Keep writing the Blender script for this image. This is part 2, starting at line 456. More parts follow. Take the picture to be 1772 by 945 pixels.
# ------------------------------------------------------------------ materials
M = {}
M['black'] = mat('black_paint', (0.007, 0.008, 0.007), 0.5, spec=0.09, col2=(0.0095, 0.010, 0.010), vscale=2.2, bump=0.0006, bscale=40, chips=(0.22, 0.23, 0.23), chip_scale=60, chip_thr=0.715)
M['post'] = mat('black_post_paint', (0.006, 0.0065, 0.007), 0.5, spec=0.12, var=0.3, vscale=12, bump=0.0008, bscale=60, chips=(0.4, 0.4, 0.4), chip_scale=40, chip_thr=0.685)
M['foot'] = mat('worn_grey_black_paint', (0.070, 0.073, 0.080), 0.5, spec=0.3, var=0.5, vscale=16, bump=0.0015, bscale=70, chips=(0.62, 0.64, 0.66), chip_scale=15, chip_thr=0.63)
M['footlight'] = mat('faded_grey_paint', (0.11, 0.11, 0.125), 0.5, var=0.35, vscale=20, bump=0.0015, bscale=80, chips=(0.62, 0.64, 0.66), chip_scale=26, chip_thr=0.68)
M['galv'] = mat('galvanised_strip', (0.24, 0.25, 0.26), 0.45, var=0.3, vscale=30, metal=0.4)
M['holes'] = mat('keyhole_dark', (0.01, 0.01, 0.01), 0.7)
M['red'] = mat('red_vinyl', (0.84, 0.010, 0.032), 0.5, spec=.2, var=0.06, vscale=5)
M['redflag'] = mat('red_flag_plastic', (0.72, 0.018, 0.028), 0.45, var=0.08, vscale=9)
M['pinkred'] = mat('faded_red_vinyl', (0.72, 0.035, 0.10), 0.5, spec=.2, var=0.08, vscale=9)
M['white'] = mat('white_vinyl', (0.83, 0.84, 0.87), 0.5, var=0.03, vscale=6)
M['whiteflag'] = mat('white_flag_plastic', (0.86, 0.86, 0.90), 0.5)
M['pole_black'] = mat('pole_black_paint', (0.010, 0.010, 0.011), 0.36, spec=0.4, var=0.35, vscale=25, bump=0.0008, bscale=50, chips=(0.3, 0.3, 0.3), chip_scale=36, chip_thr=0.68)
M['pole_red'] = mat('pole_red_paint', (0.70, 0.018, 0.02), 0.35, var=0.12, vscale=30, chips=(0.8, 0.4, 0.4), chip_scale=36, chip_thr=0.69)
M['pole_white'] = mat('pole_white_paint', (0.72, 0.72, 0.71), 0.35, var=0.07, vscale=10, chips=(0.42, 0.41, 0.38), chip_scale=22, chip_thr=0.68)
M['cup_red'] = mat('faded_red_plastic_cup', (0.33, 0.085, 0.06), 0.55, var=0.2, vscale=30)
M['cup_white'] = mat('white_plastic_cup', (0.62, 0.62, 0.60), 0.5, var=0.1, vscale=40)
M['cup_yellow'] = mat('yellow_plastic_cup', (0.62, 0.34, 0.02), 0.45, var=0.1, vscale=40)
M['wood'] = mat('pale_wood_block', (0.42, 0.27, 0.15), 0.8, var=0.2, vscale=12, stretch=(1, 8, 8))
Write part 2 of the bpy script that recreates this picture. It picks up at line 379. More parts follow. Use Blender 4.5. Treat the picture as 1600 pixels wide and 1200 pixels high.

◆ **WHAT YOU WILL DO**: Write out every entry verbatim.

◆ **ANSWER FOR THE TASK**:
Keep writing the Blender script for this image. This is part 2, starting at line 456. More parts follow. Take the picture to be 1772 by 945 pixels.
# ------------------------------------------------------------------ materials
M = {}
M['black'] = mat('black_paint', (0.007, 0.008, 0.007), 0.5, spec=0.09, col2=(0.0095, 0.010, 0.010), vscale=2.2, bump=0.0006, bscale=40, chips=(0.22, 0.23, 0.23), chip_scale=60, chip_thr=0.715)
M['post'] = mat('black_post_paint', (0.006, 0.0065, 0.007), 0.5, spec=0.12, var=0.3, vscale=12, bump=0.0008, bscale=60, chips=(0.4, 0.4, 0.4), chip_scale=40, chip_thr=0.685)
M['foot'] = mat('worn_grey_black_paint', (0.070, 0.073, 0.080), 0.5, spec=0.3, var=0.5, vscale=16, bump=0.0015, bscale=70, chips=(0.62, 0.64, 0.66), chip_scale=15, chip_thr=0.63)
M['footlight'] = mat('faded_grey_paint', (0.11, 0.11, 0.125), 0.5, var=0.35, vscale=20, bump=0.0015, bscale=80, chips=(0.62, 0.64, 0.66), chip_scale=26, chip_thr=0.68)
M['galv'] = mat('galvanised_strip', (0.24, 0.25, 0.26), 0.45, var=0.3, vscale=30, metal=0.4)
M['holes'] = mat('keyhole_dark', (0.01, 0.01, 0.01), 0.7)
M['red'] = mat('red_vinyl', (0.84, 0.010, 0.032), 0.5, spec=.2, var=0.06, vscale=5)
M['redflag'] = mat('red_flag_plastic', (0.72, 0.018, 0.028), 0.45, var=0.08, vscale=9)
M['pinkred'] = mat('faded_red_vinyl', (0.72, 0.035, 0.10), 0.5, spec=.2, var=0.08, vscale=9)
M['white'] = mat('white_vinyl', (0.83, 0.84, 0.87), 0.5, var=0.03, vscale=6)
M['whiteflag'] = mat('white_flag_plastic', (0.86, 0.86, 0.90), 0.5)
M['pole_black'] = mat('pole_black_paint', (0.010, 0.010, 0.011), 0.36, spec=0.4, var=0.35, vscale=25, bump=0.0008, bscale=50, chips=(0.3, 0.3, 0.3), chip_scale=36, chip_thr=0.68)
M['pole_red'] = mat('pole_red_paint', (0.70, 0.018, 0.02), 0.35, var=0.12, vscale=30, chips=(0.8, 0.4, 0.4), chip_scale=36, chip_thr=0.69)
M['pole_white'] = mat('pole_white_paint', (0.72, 0.72, 0.71), 0.35, var=0.07, vscale=10, chips=(0.42, 0.41, 0.38), chip_scale=22, chip_thr=0.68)
M['cup_red'] = mat('faded_red_plastic_cup', (0.33, 0.085, 0.06), 0.55, var=0.2, vscale=30)
M['cup_white'] = mat('white_plastic_cup', (0.62, 0.62, 0.60), 0.5, var=0.1, vscale=40)
M['cup_yellow'] = mat('yellow_plastic_cup', (0.62, 0.34, 0.02), 0.45, var=0.1, vscale=40)
M['wood'] = mat('pale_wood_block', (0.42, 0.27, 0.15), 0.8, var=0.2, vscale=12, stretch=(1, 8, 8))
Write part 2 of the bpy script that recreates this picture. It picks up at line 379. More parts follow. Use Blender 4.5. Treat the picture as 1600 pixels wide and 1200 pixels high.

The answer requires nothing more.